The average throughput of this
system is (6+2)/2 = 4 gate delays.
- Six computation waves through the same netlist
with one extra gate added to shortest delay path.
The average throughput of this system is (4+2+2)/3 = 2.7 gate
delays. Bit-level data flow takes advantage of whatever
parallelism is available.
- Control for a Coarse-Grained PL System
. PL 'wrappers' can also be placed around large blocks of
logic to form a coarse-grained system. This shows the control
required for a coarse-grained system that implements a
[1x4][4x4]=[1x4] matrix multiply. Each block of gates has two
tokens inside of it because each block actually forms two gates
as far as the PL control is concerned.
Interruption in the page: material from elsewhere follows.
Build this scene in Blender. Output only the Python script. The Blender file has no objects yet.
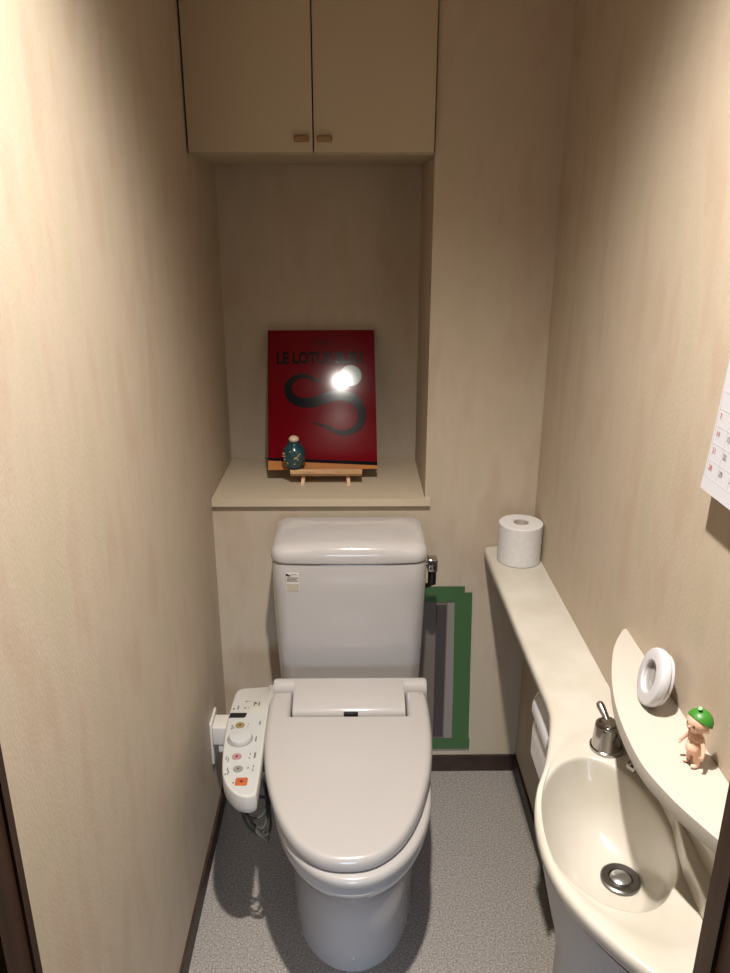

Because each block of gates
have DFFs in it, this makes the block a 'barrier' gate in terms of
PL control. There cannot be feedback signals between barrier gates, so
the required splitter gates that seperate the barrier gates are
integrated into the PL 'wrapper' that is placed around the block
of gates.
- Non-gated PL Operation versus
Gated PL Operation . This
illustrates recent work on halting token circulation within
portions of a PL netlist to reduce power consumption and improve
performance. Special interface gates must be placed on the
boundaries of the gated portion of the netlist in order to halt
token circulation. If the halted portion of the netlist is on
the critcal path, then this can improve system performance.